• [WORK TO DO] Your copy of the material below should match it exactly, except that it holds no pictures.
================
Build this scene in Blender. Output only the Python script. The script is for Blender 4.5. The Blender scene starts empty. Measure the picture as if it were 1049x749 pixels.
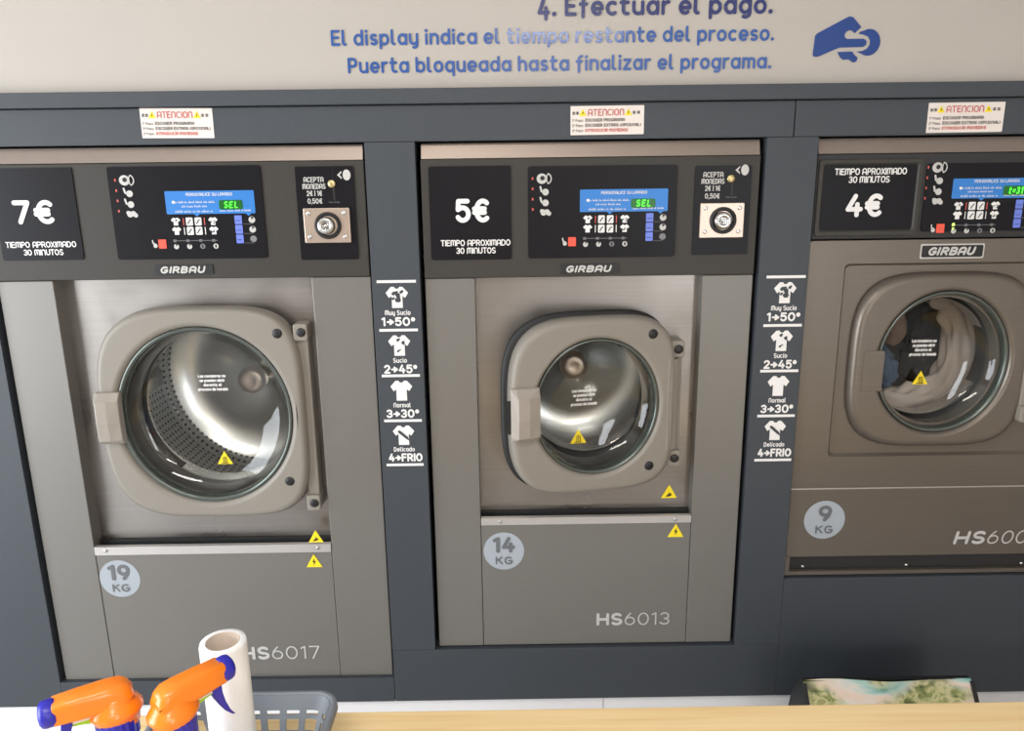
import bpy, bmesh, math, random
from math import sin, cos, pi, radians, sqrt, atan2
from mathutils import Vector, Matrix
from mathutils.geometry import tessellate_polygon

S = bpy.context.scene
C = S.collection
random.seed(7)

# ------------------------------------------------------------------ camera
CAM_Y, CAM_Z = -1.555, 1.55
cd = bpy.data.cameras.new('camera')
cam = bpy.data.objects.new('camera', cd)
C.objects.link(cam)
cd.sensor_fit = 'HORIZONTAL'
cd.sensor_width = 36.0
cd.lens = 775.0 / 1049.0 * 36.0
cd.clip_start = 0.02
right = Vector((0.99989566, -0.00750778, -0.01234125))
down = Vector((-0.01375932, -0.23480618, -0.97194482))
fwd = Vector((0.00439935, 0.97201321, -0.23488499))
cam.matrix_world = Matrix(((right.x, -down.x, -fwd.x, 0.0),
                           (right.y, -down.y, -fwd.y, CAM_Y),
                           (right.z, -down.z, -fwd.z, CAM_Z),
                           (0, 0, 0, 1)))
S.camera = cam

# ------------------------------------------------------------------ world, lights, exposure
w = bpy.data.worlds.new('world')
S.world = w
w.use_nodes = True
w.node_tree.nodes['Background'].inputs[0].default_value = (0.62, 0.66, 0.72, 1)
w.node_tree.nodes['Background'].inputs[1].default_value = 0.35
S.view_settings.view_transform = 'Standard'
S.view_settings.look = 'None'
S.view_settings.gamma = 1.0
S.view_settings.use_curve_mapping = False
S.view_settings.exposure = 0.15


def area(name, loc, rot, sx, sy, power, col):
    d = bpy.data.lights.new(name, 'AREA')
    d.shape = 'RECTANGLE'
    d.size, d.size_y = sx, sy
    d.energy = power
    d.color = col
    o = bpy.data.objects.new(name, d)
    C.objects.link(o)
    o.location = loc
    o.rotation_euler = rot
    return o


# ceiling luminaires (long tubes behind panels) and the shop window behind the camera
area('ceiling_lamp_front', (-0.40, -1.9, 2.62), (0, 0, 0), 1.2, 0.30, 22, (1.0, 0.94, 0.87))
area('ceiling_lamp_rear', (0.42, -4.45, 2.62), (0, 0, 0), 0.9, 0.60, 40, (1.0, 0.94, 0.87))
area('shop_window', (-2.85, -1.75, 1.20), (radians(90), 0, radians(-90)), 2.2, 1.8, 108, (0.88, 0.94, 1.0))
area('rear_fill', (1.85, -4.9, 1.30), (radians(90), 0, 0), 0.55, 2.0, 30, (0.92, 0.96, 1.0))  # added daylight fill from the rear, no actual door there


# ------------------------------------------------------------------ materials
def lin(c):
    return tuple(((v / 255.0) / 12.92 if v / 255.0 <= 0.04045 else ((v / 255.0 + 0.055) / 1.055) ** 2.4) for v in c) + (1.0,)


def mat(name, rgb, rough=0.5, metal=0.0, noise=0.06, scale=(40, 40, 40), bump=0.0, spec=0.5, emit=None, estr=0.0, coat=0.0, rvar=0.0):
    m = bpy.data.materials.new(name)
    m.use_nodes = True
    nt = m.node_tree
    b = nt.nodes['Principled BSDF']
    b.inputs['Roughness'].default_value = rough
    b.inputs['Metallic'].default_value = metal
    b.inputs['Specular IOR Level'].default_value = spec
    if coat:
        b.inputs['Coat Weight'].default_value = coat
        b.inputs['Coat Roughness'].default_value = 0.08
    c = lin(rgb)
    tc = nt.nodes.new('ShaderNodeTexCoord')
    mp = nt.nodes.new('ShaderNodeMapping')
    mp.inputs['Scale'].default_value = scale
    nz = nt.nodes.new('ShaderNodeTexNoise')
    nz.inputs['Scale'].default_value = 1.0
    nz.inputs['Detail'].default_value = 5.0
    nt.links.new(tc.outputs['Object'], mp.inputs[0])
    nt.links.new(mp.outputs[0], nz.inputs['Vector'])
    mx = nt.nodes.new('ShaderNodeMix')
    mx.data_type = 'RGBA'
    mx.inputs[6].default_value = tuple(v * (1 - noise) for v in c[:3]) + (1,)
    mx.inputs[7].default_value = tuple(min(1, v * (1 + noise)) for v in c[:3]) + (1,)
    nt.links.new(nz.outputs['Fac'], mx.inputs[0])
    nt.links.new(mx.outputs[2], b.inputs['Base Color'])
    if rvar:
        n2 = nt.nodes.new('ShaderNodeTexNoise')
        n2.inputs['Scale'].default_value = 7.0
        n2.inputs['Detail'].default_value = 4.0
        nt.links.new(tc.outputs['Object'], n2.inputs['Vector'])
        mr = nt.nodes.new('ShaderNodeMapRange')
        mr.inputs[1].default_value = 0.3
        mr.inputs[2].default_value = 0.7
        mr.inputs[3].default_value = rough - rvar
        mr.inputs[4].default_value = rough + rvar
        nt.links.new(n2.outputs['Fac'], mr.inputs[0])
        nt.links.new(mr.outputs[0], b.inputs['Roughness'])
    if bump:
        bp = nt.nodes.new('ShaderNodeBump')
        bp.inputs['Strength'].default_value = bump
        bp.inputs['Distance'].default_value = 0.002
        nt.links.new(nz.outputs['Fac'], bp.inputs['Height'])
        nt.links.new(bp.outputs[0], b.inputs['Normal'])
    if emit:
        b.inputs['Emission Color'].default_value = lin(emit)
        b.inputs['Emission Strength'].default_value = estr
    return m


M = {}
M['white_wall'] = mat('white_wall', (178, 171, 163), 0.6, noise=0.03, scale=(9, 9, 9))
M['plinth'] = mat('plinth_white', (228, 227, 228), 0.5, noise=0.02)
M['cladding'] = mat('anthracite_laminate', (57, 62, 68), 0.55, noise=0.10, scale=(160, 160, 160), bump=0.05)
M['gap'] = mat('shadow_gap', (18, 18, 20), 0.8)
M['enamel'] = mat('grey_enamel', (120, 117, 112), 0.42, metal=0.35, noise=0.04, scale=(300, 300, 300), bump=0.03)
M['enamel_brown'] = mat('grey_brown_enamel', (112, 104, 95), 0.36, metal=0.55, noise=0.10, scale=(7, 7, 300))
M['fascia'] = mat('fascia_grey', (58, 55, 51), 0.5, noise=0.05, scale=(200, 200, 200), spec=0.3)
M['fascia_dark'] = mat('fascia_black', (36, 35, 35), 0.5, noise=0.05, scale=(200, 200, 200))
M['steel'] = mat('brushed_steel', (150, 145, 140), 0.36, metal=0.95, noise=0.10, scale=(3, 3, 260), bump=0.03, rvar=0.12)
M['steel_edge'] = mat('steel_edge', (200, 196, 192), 0.4, metal=0.7, noise=0.05)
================
• [FINISHED EXERCISE]
Build this scene in Blender. Output only the Python script. The script is for Blender 4.5. The Blender scene starts empty. Measure the picture as if it were 1049x749 pixels.
import bpy, bmesh, math, random
from math import sin, cos, pi, radians, sqrt, atan2
from mathutils import Vector, Matrix
from mathutils.geometry import tessellate_polygon

S = bpy.context.scene
C = S.collection
random.seed(7)

# ------------------------------------------------------------------ camera
CAM_Y, CAM_Z = -1.555, 1.55
cd = bpy.data.cameras.new('camera')
cam = bpy.data.objects.new('camera', cd)
C.objects.link(cam)
cd.sensor_fit = 'HORIZONTAL'
cd.sensor_width = 36.0
cd.lens = 775.0 / 1049.0 * 36.0
cd.clip_start = 0.02
right = Vector((0.99989566, -0.00750778, -0.01234125))
down = Vector((-0.01375932, -0.23480618, -0.97194482))
fwd = Vector((0.00439935, 0.97201321, -0.23488499))
cam.matrix_world = Matrix(((right.x, -down.x, -fwd.x, 0.0),
                           (right.y, -down.y, -fwd.y, CAM_Y),
                           (right.z, -down.z, -fwd.z, CAM_Z),
                           (0, 0, 0, 1)))
S.camera = cam

# ------------------------------------------------------------------ world, lights, exposure
w = bpy.data.worlds.new('world')
S.world = w
w.use_nodes = True
w.node_tree.nodes['Background'].inputs[0].default_value = (0.62, 0.66, 0.72, 1)
w.node_tree.nodes['Background'].inputs[1].default_value = 0.35
S.view_settings.view_transform = 'Standard'
S.view_settings.look = 'None'
S.view_settings.gamma = 1.0
S.view_settings.use_curve_mapping = False
S.view_settings.exposure = 0.15


def area(name, loc, rot, sx, sy, power, col):
    d = bpy.data.lights.new(name, 'AREA')
    d.shape = 'RECTANGLE'
    d.size, d.size_y = sx, sy
    d.energy = power
    d.color = col
    o = bpy.data.objects.new(name, d)
    C.objects.link(o)
    o.location = loc
    o.rotation_euler = rot
    return o


# ceiling luminaires (long tubes behind panels) and the shop window behind the camera
area('ceiling_lamp_front', (-0.40, -1.9, 2.62), (0, 0, 0), 1.2, 0.30, 22, (1.0, 0.94, 0.87))
area('ceiling_lamp_rear', (0.42, -4.45, 2.62), (0, 0, 0), 0.9, 0.60, 40, (1.0, 0.94, 0.87))
area('shop_window', (-2.85, -1.75, 1.20), (radians(90), 0, radians(-90)), 2.2, 1.8, 108, (0.88, 0.94, 1.0))
area('rear_fill', (1.85, -4.9, 1.30), (radians(90), 0, 0), 0.55, 2.0, 30, (0.92, 0.96, 1.0))  # added daylight fill from the rear, no actual door there


# ------------------------------------------------------------------ materials
def lin(c):
    return tuple(((v / 255.0) / 12.92 if v / 255.0 <= 0.04045 else ((v / 255.0 + 0.055) / 1.055) ** 2.4) for v in c) + (1.0,)


def mat(name, rgb, rough=0.5, metal=0.0, noise=0.06, scale=(40, 40, 40), bump=0.0, spec=0.5, emit=None, estr=0.0, coat=0.0, rvar=0.0):
    m = bpy.data.materials.new(name)
    m.use_nodes = True
    nt = m.node_tree
    b = nt.nodes['Principled BSDF']
    b.inputs['Roughness'].default_value = rough
    b.inputs['Metallic'].default_value = metal
    b.inputs['Specular IOR Level'].default_value = spec
    if coat:
        b.inputs['Coat Weight'].default_value = coat
        b.inputs['Coat Roughness'].default_value = 0.08
    c = lin(rgb)
    tc = nt.nodes.new('ShaderNodeTexCoord')
    mp = nt.nodes.new('ShaderNodeMapping')
    mp.inputs['Scale'].default_value = scale
    nz = nt.nodes.new('ShaderNodeTexNoise')
    nz.inputs['Scale'].default_value = 1.0
    nz.inputs['Detail'].default_value = 5.0
    nt.links.new(tc.outputs['Object'], mp.inputs[0])
    nt.links.new(mp.outputs[0], nz.inputs['Vector'])
    mx = nt.nodes.new('ShaderNodeMix')
    mx.data_type = 'RGBA'
    mx.inputs[6].default_value = tuple(v * (1 - noise) for v in c[:3]) + (1,)
    mx.inputs[7].default_value = tuple(min(1, v * (1 + noise)) for v in c[:3]) + (1,)
    nt.links.new(nz.outputs['Fac'], mx.inputs[0])
    nt.links.new(mx.outputs[2], b.inputs['Base Color'])
    if rvar:
        n2 = nt.nodes.new('ShaderNodeTexNoise')
        n2.inputs['Scale'].default_value = 7.0
        n2.inputs['Detail'].default_value = 4.0
        nt.links.new(tc.outputs['Object'], n2.inputs['Vector'])
        mr = nt.nodes.new('ShaderNodeMapRange')
        mr.inputs[1].default_value = 0.3
        mr.inputs[2].default_value = 0.7
        mr.inputs[3].default_value = rough - rvar
        mr.inputs[4].default_value = rough + rvar
        nt.links.new(n2.outputs['Fac'], mr.inputs[0])
        nt.links.new(mr.outputs[0], b.inputs['Roughness'])
    if bump:
        bp = nt.nodes.new('ShaderNodeBump')
        bp.inputs['Strength'].default_value = bump
        bp.inputs['Distance'].default_value = 0.002
        nt.links.new(nz.outputs['Fac'], bp.inputs['Height'])
        nt.links.new(bp.outputs[0], b.inputs['Normal'])
    if emit:
        b.inputs['Emission Color'].default_value = lin(emit)
        b.inputs['Emission Strength'].default_value = estr
    return m


M = {}
M['white_wall'] = mat('white_wall', (178, 171, 163), 0.6, noise=0.03, scale=(9, 9, 9))
M['plinth'] = mat('plinth_white', (228, 227, 228), 0.5, noise=0.02)
M['cladding'] = mat('anthracite_laminate', (57, 62, 68), 0.55, noise=0.10, scale=(160, 160, 160), bump=0.05)
M['gap'] = mat('shadow_gap', (18, 18, 20), 0.8)
M['enamel'] = mat('grey_enamel', (120, 117, 112), 0.42, metal=0.35, noise=0.04, scale=(300, 300, 300), bump=0.03)
M['enamel_brown'] = mat('grey_brown_enamel', (112, 104, 95), 0.36, metal=0.55, noise=0.10, scale=(7, 7, 300))
M['fascia'] = mat('fascia_grey', (58, 55, 51), 0.5, noise=0.05, scale=(200, 200, 200), spec=0.3)
M['fascia_dark'] = mat('fascia_black', (36, 35, 35), 0.5, noise=0.05, scale=(200, 200, 200))
M['steel'] = mat('brushed_steel', (150, 145, 140), 0.36, metal=0.95, noise=0.10, scale=(3, 3, 260), bump=0.03, rvar=0.12)
M['steel_edge'] = mat('steel_edge', (200, 196, 192), 0.4, metal=0.7, noise=0.05)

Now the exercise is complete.